CR: We bought everything from Bob McNeil. Staples, bran for the calves… everything. I remember the store, the hotel on the corner, and right across the Plaza there was Thomson’s blacksmith shop. East from there up on the hill was the Methodist Church. A lane went up on the east side of the blacksmith shop and the Thomson’s house was up here. A Swedish fellow had lots of chickens back in there. It was not much of a town. The Plaza was just a weed patch. No fence around it.
I’ll tell you about one Halloween when Bill Thomson got a couple of new spring wagons at the blacksmith shop. He had a grandson, Lex. Some of us, Stuart McNeil and others, took one of those wagons out of the crate and put it on top of the roof of the blacksmith shop. The next morning Mr. McNeil asked why Thomson had the wagon up on the roof. Mow, Mr. Thomson was a very religious man… great in the church. Thomson looked up and when he saw the wagon he said, “Shit, Shit, Shit.” It took about all day to get the wagon down and it had taken us kids about an hour to get it up there. Nobody told who’d done it, but I think I had an idea.
AB: How would you describe the hotel in town?
CR: Well, I was never in it until I moved away and later came back. They had rooms upstairs and they had a dining room and a bar. I went there with two other fellows when we came out here for a dance on a day about 1914 or 1915. We took the Oakland-Antioch train and rode out to Lafayette late in the afternoon. We went over to the hotel and had a drink, found out about the dance, so we stayed for the dance. There was a misunderstanding up there and Frank Thomson, who was as big as a horse… a great big guy… came over and told us we had better leave. So, we left. We went down and the cars were all parked across the street. And we noticed a man and a lady go over to a car, pull out a bottle and have a drink. Well, one of my friends said that if they could have a drink, so could we. So, we made all the cars and did all the drinking we wanted. After that we caught the Antioch train and went home.

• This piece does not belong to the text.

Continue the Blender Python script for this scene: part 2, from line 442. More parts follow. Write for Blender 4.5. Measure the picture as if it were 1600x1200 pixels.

It shows in this book (Lafayette: A Pictoral History) people driving cattle down in town. You would drive cattle down any country road. When you waited to take cattle down into Butchertown (now called Emeryville), you rounded up your cattle. I went with Bob Root and we rounded up 75 to 80 cattle in the afternoon, slept in the barn that night and the next morning we started out. Instead of going down the Tunnel Road, we went over the old Fish ranch Road. You came out there by the Claremont Hotel and from there on down into Emeryville. It was an all-day job. We didn’t get home until late that evening. There was no water along the way, and it was hot in the summertime.
AB: Thank you Mr. Reynolds, for telling us about Lafayette when it was a small country town.